The obvious threats to the United States contained in the telegram inflamed American public opinion against Germany and helped convince Congress to declare war against Germany in 1917. The telegram had such an impact on American opinion that, according to David Kahn, author of The Codebreakers, "No other single cryptanalysis has had such enormous consequences." It is his opinion that "never before or since has so much turned upon the solution of a secret message." In an effort to protect their intelligence from detection and to capitalize on growing anti-German sentiment in the United States, the British waited until February 24 to present the telegram to Woodrow Wilson. The American press published news of the telegram on March 1. On April 6, 1917, the United States Congress formally declared war on Germany and its allies.
William F. Friedman, Principal Cryptanalyst of the US Army Signal Intelligence Service, later wrote "... many an informed person whose memory goes back to the exciting days when the contents o£ this sensational message were disclosed in the newspapers of March 1, 1917, would certainly say that had he been asked at that time he would have said at least that it was the straw which broke the camel's back. The importance of this incident is evidenced by the lengthy comments of prominent officials who were at that time in a position to judge its significance."
Renowned 20th century historian Barbara Tuchman popularized the idea that it was World War I’s Pearl Harbor, pushing the American people to wholly reject their isolationism and rush headlong into war, much as the 1945 Japanese attack on Pearl Harbor had galvanized public opinion in favor of war.
But Thomas Borghardt convincingly argued that the Zimmermann Telegram neither caused the US to enter the war against Germany in 1917 nor that it was an invention of some "brain dead" German Foreign Office officials. German support for Mexico in return for unsettling the US-Mexican border in case of an American entry into the war on the side of the Allies had floated in Mexican and German circles for years. Borghardt identified the failed mission of Colonel Gonzalo Enrile to Berlin in the spring of 1915 who outlined precisely what appeared two years later in the infamous telegram.
Boghardt questioned Tuchman’s narrative, demonstrating that the events were not so neat. He examined editorial of the newspapers throughout the country. “I expected to find a huge outcry, illustrating that isolationism had died overnight,” Boghardt said. “What surprised me was that very few newspapers changed their stances on the question. Those that had endorsed interventionism take the Zimmermann telegram as evidence that they were right. Those that had been against entering the war don’t change either. And after a week or so, the Zimmermann telegram completely disappears from the press.”
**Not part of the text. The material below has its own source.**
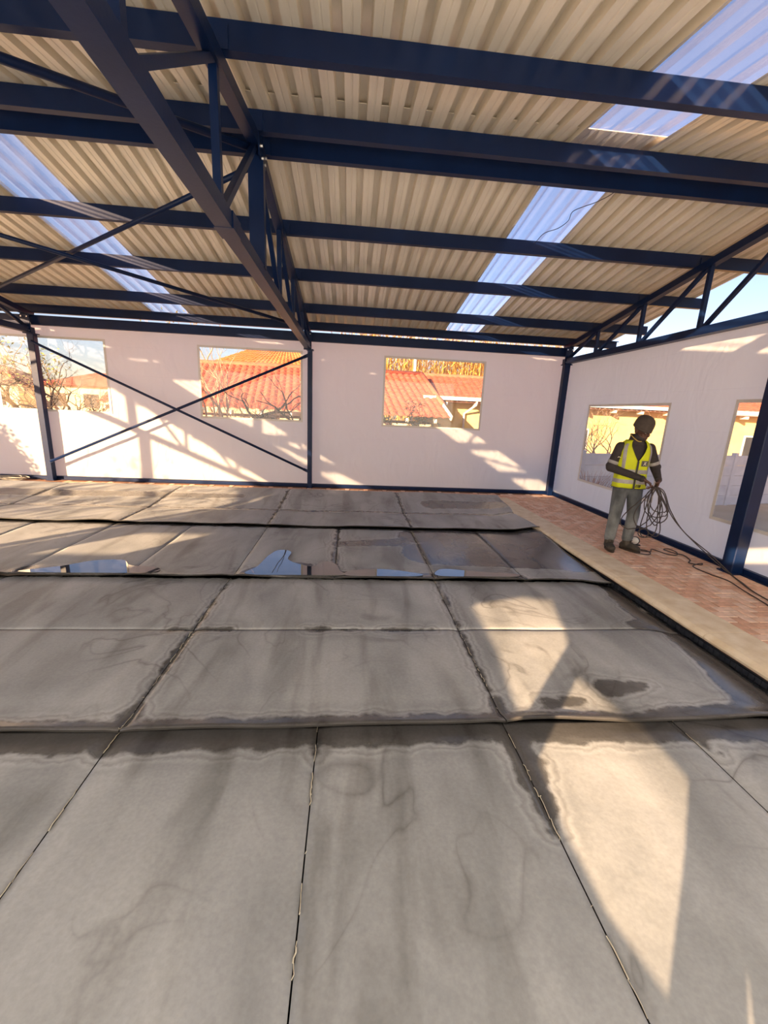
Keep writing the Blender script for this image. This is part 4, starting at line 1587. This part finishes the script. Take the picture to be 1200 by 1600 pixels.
# boots
for s_, A_f, H_f, K_f in FEET:
    ang = -.12 if s_ < 0 else .62          # left foot turned out to the picture's right
    bt_ = MB()
    bt_.capsule((0, 0, .17), (0, -.005, .08), .058, .056)
    bt_.ell((0, -.075, .060), (.050, .095, .045))
    bt_.ell((0, -.13, .052), (.050, .058, .040))
    bt_.ell((0, .035, .055), (.046, .05, .048))
    rot = Matrix.Translation((A_f[0], A_f[1], 0)) @ Matrix.Rotation(ang, 4, 'Z')
    xf(bt_, rot)
    bo = blob('boot', bt_, M['boot'], PERSON, .007, 3)
    so = MB()
    out_ = [(.050 * math.cos(a) * (1 if math.sin(a) < 0 else .92), -.055 + .140 * math.sin(a), 0) for a in [2 * math.pi * k / 24 for k in range(24)]]
    so.v = [(x_, y_, .002) for x_, y_, _ in out_] + [(x_ * 1.03, y_ * 1.01, .026) for x_, y_, _ in out_]
    so.f = [tuple(reversed(range(24))), tuple(range(24, 48))] + [(k, (k + 1) % 24, 24 + (k + 1) % 24, 24 + k) for k in range(24)]
    xf(so, rot)
    so.build('sole', M['sole'], bo, True)
    lc = MB()
    for k in range(4):
        zz, yy = .085 + k * .026, -.088 + k * .012
        lc.tube([(-.026, yy + .01, zz), (0, yy - .006 - .002 * k, zz + .004), (.026, yy + .01, zz)], .0035, 5)
    xf(lc, rot)
    lc.build('laces', M['sole'], bo)

# vest: a shell round the torso, stripes and badge on it
VZ = [.845, .90, .98, 1.08, 1.20, 1.30, 1.37, 1.415, 1.445]
VA = [.196, .192, .186, .185, .190, .194, .184, .150, .112]
VB = [.140, .138, .132, .130, .134, .132, .118, .105, .092]
VC = [.010, .010, .010, .010, .008, .010, .014, .016, .016]


def vest_p(th, z, off=0.0):
    a, b2, cy = np.interp(z, VZ, VA) + off, np.interp(z, VZ, VB) + off, np.interp(z, VZ, VC)
    e = 2 / 2.4
    c_, s_ = math.cos(th), math.sin(th)
    wr = .004 * math.sin(th * 9 + z * 14) * max(0, min(1, (1.3 - z) * 6))
    return (math.copysign(abs(c_) ** e, c_) * (a + wr), cy + math.copysign(abs(s_) ** e, s_) * (b2 + wr), z)


def vest_patch(name, mat, th0, th1, z0, z1, off, nt=24, nz=6, parent=None, thick=.004, edge=None):
    """patch over angle and height ranges; th0/th1 may be functions of height fraction"""
    mb = MB()
    f0 = th0 if callable(th0) else (lambda t: th0)
    f1 = th1 if callable(th1) else (lambda t: th1)
    for j in range(nz + 1):
        t = j / nz
        for i in range(nt + 1):
            th = f0(t) + (f1(t) - f0(t)) * i / nt
            mb.v.append(vest_p(th, z0 + (z1 - z0) * t, off))
    for j in range(nz):
        for i in range(nt):
            a = j * (nt + 1) + i
            mb.f.append((a, a + 1, a + nt + 2, a + nt + 1))
    return mb.build(name, mat, parent or PERSON, True)


FR = -math.pi / 2
OPEN = lambda t: .02 + .62 * max(0, (t - .58) / .42)          # V opening in front
ve = vest_patch('vest', M['hivis'], lambda t: FR + OPEN(t), lambda t: FR + 2 * math.pi - OPEN(t), .845, 1.445, 0, 56, 24)
sol = ve.modifiers.new('thickness', 'SOLIDIFY')
sol.thickness = .006
for (z0, z1) in ((.905, .955), (1.035, 1.085)):
    vest_patch('reflective_band', M['silver'], FR + .05, FR + 2 * math.pi - .05, z0, z1, .0035, 56, 3, ve)
for s_ in (-1, 1):
    vest_patch('reflective_strap', M['silver'], FR + s_ * .72, FR + s_ * 1.02, 1.085, 1.40, .0040, 6, 12, ve)
vest_patch('zip', M['black'], FR - .035, FR + .035, .845, 1.19, .004, 3, 10, ve)
vest_patch('hem_binding', M['black'], FR + .03, FR + 2 * math.pi - .03, .838, .848, .003, 56, 1, ve)
bg = vest_patch('badge', M['badge'], FR + .16, FR + .62, 1.13, 1.20, .0055, 6, 4, ve)
mk = MB()
for (a0, z0, a1, z1) in ((.30, 1.145, .36, 1.165), (.36, 1.165, .34, 1.188), (.36, 1.165, .45, 1.185), (.36, 1.165, .46, 1.146)):
    mk.tube([vest_p(FR + a0, z0, .009), vest_p(FR + a1, z1, .009)], .004, 5)
mk.build('emblem', M['mark'], bg)
st = MB()
for k in range(4):
    st.tube([vest_p(FR + .06 + k * .07, .862, .006), vest_p(FR + .10 + k * .07, .898, .006)], .005, 5)
tag(st.build('hazard_stripe', M['black'], ve), kind='stuff')
# silver arm bands and a small sleeve mark
for S_, E_ in ((RS, RE), (LS, LE)):
    d = (E_ - S_).normalized()
    p_ = S_.lerp(E_, .74)
    MB().tube([p_ - d * .021, p_ - d * .02, p_ + d * .02, p_ + d * .021], [.055, .0655, .064, .055], 18).build('arm_band', M['silver'], PERSON, True)
q_ = RS.lerp(RE, .46) + Vector((.015, -.069, 0))
mk = MB()
mk.tube([q_ + Vector((-.022, .006, -.008)), q_ + Vector((-.010, .001, .004)), q_ + Vector((.004, 0, -.003)), q_ + Vector((.020, .004, -.002))], .0032, 5)
mk.build('sleeve_mark', M['mark'], PERSON)

# ------------------------------------------------------------------ cords
PW = Matrix.Translation(PERSON.location) @ Matrix.Rotation(-.16, 4, 'Z')
grip = PW @ Vector((.165, -.305, .905))
cord = thing('extension_cord', grip, 'dark extension cord hanging in loops from the worker\'s hands', 'cord')
_rng = random.Random(12)
e1 = Vector((.81, -.58, 0))
e2 = Vector((.58, .81, 0))
for (hgt, wd, off, sk) in ((.60, .10, .06, .02), (.52, .16, -.02, -.05), (.42, .13, .05, .06), (.64, .12, .02, -.02), (.36, .17, .03, .03), (.56, .19, -.10, -.12), (.30, .11, .06, .04), (.47, .09, .07, .0)):
    pts = []
    dp = _rng.uniform(-.03, .03)
    n_ = 40
    for k in range(n_ + 1):
        t = 2 * math.pi * k / n_
        fall = (1 - math.cos(t)) / 2
        xx = wd * math.sin(t) * (.35 + .65 * fall) + off * fall + sk * fall * fall
        pts.append(e1 * (xx + .012 * math.sin(3 * t + hgt * 20)) + e2 * (dp * fall + .012 * math.sin(2 * t + wd * 30)) + Vector((0, 0, -hgt * fall + .004 * _rng.gauss(0, 1))))
    MB().tube(pts, .0062, 6, cap=False).build('cord_loop', M['cord'], cord, True)
# small kink at the bottom of the coil
pts = [e1 * (-.035 + .055 * math.cos(t)) + Vector((0, 0, -.585 + .055 * math.sin(t))) for t in [2 * math.pi * k / 20 for k in range(21)]]
MB().tube(pts, .006, 6, cap=False).build('cord_loop', M['cord'], cord, True)


def spline(pts, n=8):
    pts = [Vector(p) for p in pts]
    out = []
    for i in range(len(pts) - 1):
        p0, p1, p2, p3 = pts[max(i - 1, 0)], pts[i], pts[i + 1], pts[min(i + 2, len(pts) - 1)]
        for k in range(n):
            t = k / n
            out.append(.5 * ((2 * p1) + (p2 - p0) * t + (2 * p0 - 5 * p1 + 4 * p2 - p3) * t * t + (3 * p1 - p0 - 3 * p2 + p3) * t ** 3))
    out.append(pts[-1])
    return out


for dz in (0, .03):
    tail = spline([grip + Vector((.01, 0, .01)), grip + Vector((.10, -.03, -.05 - dz)), grip + Vector((.19, -.08, -.27 - dz)), grip + Vector((.32, -.20, -.50)), (4.24, 4.30, .20 - dz), (4.36, 4.10 + dz, .03), (4.30, 3.92 - dz, .012), (4.20, 3.66, .012), (4.13, 3.3 + dz, .012), (4.05, 2.7 + 4 * dz, .012)])
    part('cord_tail', MB().tube(tail, .0062, 6), M['cord'], cord, True)
fc = MB().tube(spline([(3.74, 4.87, .012), (3.86, 4.80, .012), (3.95, 4.86, .012), (3.97, 4.96, .012), (3.90, 4.99, .018), (3.88, 4.92, .022), (4.00, 4.93, .012), (4.10, 5.03, .012), (4.16, 4.84, .012), (4.26, 4.80, .012), (4.36, 4.92, .012), (4.34, 5.04, .016),
                       (4.24, 5.00, .02), (4.27, 4.86, .022), (4.36, 4.80, .012), (4.30, 4.62, .012), (4.20, 4.52, .012), (4.28, 4.44, .016), (4.36, 4.50, .012), (4.26, 4.46, .02), (4.14, 4.38, .012), (4.15, 4.14, .012), (4.18, 3.95, .016), (4.12, 3.7, .012), (4.0, 3.2, .012)]), .0065, 6)
tag(fc.build('floor_cord', M['cord'], None, True), 'black cord snaking over the brick paving from the worker\'s foot', 'cord')
# plug-in lamp lying by the left boot
pl = thing('work_lamp', (3.98, 5.22, 0), 'small black lamp with a round white face beside the worker\'s boot', 'lamp')
hb = MB()
dirv = Vector((-.75, -.66, 0))
c0 = Vector((0, 0, .075))
hb.tube([c0 - dirv * .07, c0 - dirv * .065, c0 - dirv * .03, c0, c0 + dirv * .02], [.02, .034, .040, .056, .058], 18)
hb.box((.02, .02, .010), (.10, .09, .018))
hb.beam((.03, .02, .015), (.03, .02, .07), .02, .05)
hb.build('housing', M['black'], pl, True)
MB().tube([c0 + dirv * .018, c0 + dirv * .027], [.050, .046], 20).build('face', M['white'], pl, True)
# pale cord heap in the far left corner
hp = thing('cord_heap', (-6.72, 8.74, 0), 'pale cord heap on the paving under the leftmost window', 'cord')
_rng = random.Random(4)
for k in range(6):
    ra, rb = _rng.uniform(.22, .42), _rng.uniform(.10, .16)
    ox, oy = _rng.gauss(0, .06), _rng.gauss(0, .015)
    pts = [(ox + ra * math.cos(t), oy + rb * math.sin(t), .012 + .012 * k + .008 * math.sin(3 * t + k)) for t in [2 * math.pi * i / 30 for i in range(31)]]
    MB().tube(pts, .009, 6, cap=False).build('cord_loop', M['palecord'], hp, True)

# thin loose wire hanging under the right skylight
wr = MB().tube(spline([(2.20, 5.60, 3.74), (2.20, 5.53, 3.74), (2.22, 5.37, 3.77), (2.32, 5.24, 3.78), (2.36, 5.09, 3.80), (2.32, 4.93, 3.82), (2.39, 4.85, 3.84), (2.47, 4.77, 3.85), (2.55, 4.66, 3.87), (2.57, 4.55, 3.88)]), .004, 5)
tag(wr.build('loose_wire', M['cord'], None, True), 'thin loose wire hanging under the right skylight strip', 'wire')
Two marginal notes expand on the contents but were not sent with the telegram. The first one clarifies that no guarantee (for reconquering the three states) is expressed. The second one suggests that California should be reserved for Japan. That state had also been ceded to the US in the treaty ending the war with Mexico, and the remark indicates a discussion at the German foreign office whether it should throw in California as a bonus—it would not increase the cost.
California does not occur in the telegram as sent, but appears somewhat mysteriously in three places. Millis mentions California in his book Road to War; his book is today considered as revisionist and shunned by most historians [34, p. 407]. Friedman and Mendelsohn note his remark and ask, "Is it possible that the Germans were reserving California as bait for Japan?" More interested in an alliance with Japan than with Mexico, Kemnitz was careful to explain that “California should be reserved for Japan.” Rumors of Japanese actitity in Mexico had always been popular among nativist agitators.